Back to the trailer. As I remember it was parked behind their house. (We all lived in Franklin Village.) Bill’s father let us stay overnight in that trailer a few times. Seeing the photos, particularly the interior shots, really brings back memories.

I could go on and on about those days. BTW, former head of Chevrolet, Harry Barr, also lived in Franklin. He would bring home “mules”, (pre-production cars), which his son Gaity was allowed to take them out on Woodward. One that remember clearly was a ’54 Chevy 4-door. ’54s were powered by the old stove bolt 6 cylinder, but this “mule” had a pre-production 265 CID V8 in it. We sure did surprise a lot of the Ford guys on Woodward with that car!

Dat’s it! I’m done, but thanks for publishing the trailer article. I am flabbergasted that it is still around! One more thing, Bill and I communicated very frequently right up until his very early passing. I believe that was around 2012, not too long after his parents passed.

Montana Bob

4 months ago

The interior is fantastic.

Chris Stevenson
Chris Stevenson
4 months ago

So, what’s the towing capacity of a C1 Corvette?

Jim Stock
Jim Stock
4 months ago

The price is cheaper than a new one and the build quality is probably much better.

Uncle Cholmondeley
Uncle Cholmondeley
4 months ago

I can’t believe that even in 1938 it was considered acceptable to use a white gas stove inside a trailer. When I was young and foolish, I fired up my family’s Coleman stove (about 10 years younger than the Preway in the photo) inside on a rainy day to test it out before a trip.

Holy cow, the fumes took forever to dissipate even with windows open and a fan on. Were small propane stoves not a thing then?

4 months ago

Propane stoves didn’t become common until after the war, you can burn propane in an old liquid gas stove with an adapter, but white gas is still a thing

4 months ago

It’s one of those things where it’s an incredible find, but what do you do with it? It’s well preserved, but is it particularly historically significant? Could you use it as a camper? Eh, not really. Too old to be useful.

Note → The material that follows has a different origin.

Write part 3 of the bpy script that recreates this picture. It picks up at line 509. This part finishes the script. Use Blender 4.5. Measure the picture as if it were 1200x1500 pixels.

It’s cool, but kind of a white elephant.

4 months ago
Reply to  StillNotATony

Beds still work the same way they did in 1938, tow it someplace, park it, sleep in it, tow it home

4 months ago

That interior is beautiful, rare to find an unrestored trailer even decades newer without any hint of water damage, but I suppose that’s what 85 years of continuous indoor storage will do for you

Andrew Wyman
Andrew Wyman
4 months ago

That inside is classic, and I like the “V” front of the trailer along with that tiny cabinet at the very front. $30k is not too much in today’s prices, but it’s not going to be easy to fix anything on it.